Now the moral of this story is obvious. Place the sceptic on his dying bed, let that solemn hour arrive, and the inner convictions of his heart be revealed, and he knows of at least one man who is a Christian. He knows one man whose prayers he values more than all the friendship of all his former associates. He knows now that there is such a thing as Christianity; and yet you cannot suppose that he has this moment learned a lesson he never knew before. No, he knew just as much before; an honest hour has brought the inner convictions of his soul to light. Infidels generally know more than they have honesty enough to admit.

7. The great error of those who profess religion, but are not born of God is this: they are trying to be Christians without being born of God. They need to have that done to them which is said of Adam, “God breathed into him the breath of life, and he became a living soul.” Their religion has in it none of the breath of God: it is a cold, lifeless theory; there is none of the living vitality of God in it. It is perhaps a heartless orthodoxy, and they may take a flattering unction to their hearts that their creed is sound; but do they love that truth which they profess to believe? They think, it may be, that they have zeal, and that their zeal is right and their heart right; but is their soul on fire for God and His cause?
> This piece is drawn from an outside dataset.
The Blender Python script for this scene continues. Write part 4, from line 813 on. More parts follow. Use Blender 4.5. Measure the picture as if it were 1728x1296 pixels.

Where are they, and what are they doing? Are they spinning out some fond theory, or defending it at the point of the sword? Ah, do they care for souls? Does their heart tremble for the interests of Zion? Do their very nerves quth? Does their love for God and for souls set their orthodoxy and their creeds on fire so that every truth burns in their souls and glows forth from their very faces? If so, then you will not see them absent from the prayer-meetings; but you will see that divine things take hold of their soul with overwhelming interest and power. You will see them living Christians, burning and shining lights in the world. Brethren, it cannot be too strongly impressed on every mind, that the decisive characteristic of true religion is energy, not apathy: that its vital essence is life, not death.